In the Star Trek: The Next
Generation episode “Tapestry”, a god-like being called “Q” visits Captain
Picard in the afterlife after he dies due to the failure of his artificial
heart. In flashbacks, we see that Picard
received the heart when he was a Starfleet ensign fresh out of the
Academy. Picard stands up to an alien in
a dispute over a pool game and gets in a fight which results in him being
stabbed. As a result of this injury, he
receives an artificial heart. We see Picard the ensign: headstrong, brash and
emotional.
Picard tells Q he wishes he could
change the way he was as a young man. Q
gives him that opportunity by allowing him to relive the incident that resulted
in him being stabbed. This time, Picard
avoids the fight. When the young Picard
decided to avoid confrontation and be less headstrong, brash and emotional, we
see that this change resulted in him never becoming a captain. Instead, he stayed as a lower-level science
officer. To quote Q in the episode:
"The
Jean-Luc Picard you wanted to be, the one who did NOT fight the Nausicaan, had
quite a different career from the one you remember. That Picard never had a
brush with death, never came face to face with his own mortality, never
realized how fragile life is, or how important each moment must be. So his life
never came into focus. He drifted through much of his career, with no plan or
agenda... going from one assignment to the next, never seizing the
opportunities that presented themselves. He never led the away-team on Milika
III to save the ambassador, or take charge of the Stargazer's bridge when its
captain was killed. And no one ever offered him a command. He learned to play
it safe... and he never, ever got noticed by anyone."

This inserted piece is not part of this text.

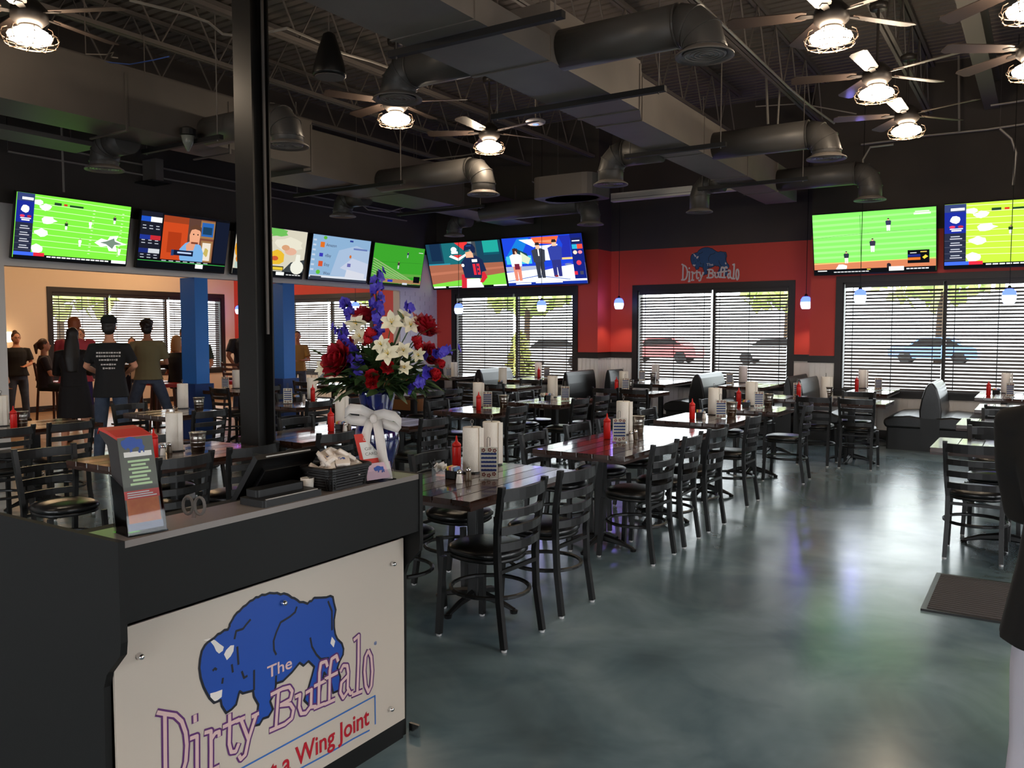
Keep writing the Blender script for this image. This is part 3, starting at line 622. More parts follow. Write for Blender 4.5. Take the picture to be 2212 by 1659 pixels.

Picard says he would rather die
on the operating table than live the life as he changed it. Q acknowledges this, and takes him back –
only this time Q saved his life. The
episode ends with Picard acknowledging how the young man he was enabled him to
be what he is today, a captain.
That’s a good story. Let me tell you another one, about me. I graduated high school 6th in my class of
over 300, with a 3.9/4.0 grade point average.
I likely could have gotten into any college I wanted to, including the
ivy leagues. Instead, I went to
Louisiana State University. I graduated
with a mediocre GPA, couldn’t find a job and applied for Officer Candidate
School with the Army. The acceptance
rate was less than five percent, but I was accepted. During Army basic training, I was the
Distinguished Honor Graduate out of a class of four hundred. At OCS, I lasted two weeks before dropping out.
After my army stint, I took the
Law School Admission Test on a lark and scored in the 97th
percentile. I applied for and was accepted at Vanderbilt Law School, but
instead went to LSU. Once again, failed
to live up to my potential and graduated squarely in the middle of my
class. After law school, I went to work
as an attorney for the state of Louisiana, practicing insurance administrative
law for twenty-five years.
How does all this relate to
Tapestry? Like Jean-Luc Picard, I had
all the potential in the world. I could
have gone to Harvard or Stanford, but I settled for LSU. I could have been an Army officer, but I
settled for enlisted. I could have gone
to a top-10 law school and gotten a high-paying corporate law job, but once
again I settled for LSU. I could have
applied myself at LSU and made law review, but I settled for being
mediocre. I stayed in my insurance administrative
law job for twenty-five years, when I could have taken risks and looked
elsewhere. I played it safe. My point
is, I am the science officer Picard.
Unlike him, though, I am one-hundred percent content in how my life
ended up. I took no risks, did not
dream, was perfectly satisfied in my mediocrity. The Picard in “Tapestry” could not bear to be
that person. I embrace it. It enabled me to end up in the city I always
dreamed of living in, with a house, a car, a nice pension and comfortable financial
situation. I did not come close to the
equivalent of “leading an away team on Milka III to save the ambassador” or
“taking charge of the Stargazer’s bridge when the captain was killed”. I’m fine with that. No part of me at all regrets not going to a
upper-tier university college, becoming an Army officer, or going to Vanderbilt
Law. The Captain Picard in “Tapestry” is
not for everyone, certainly not me. I am
Lieutenant Picard, and I have zero regrets.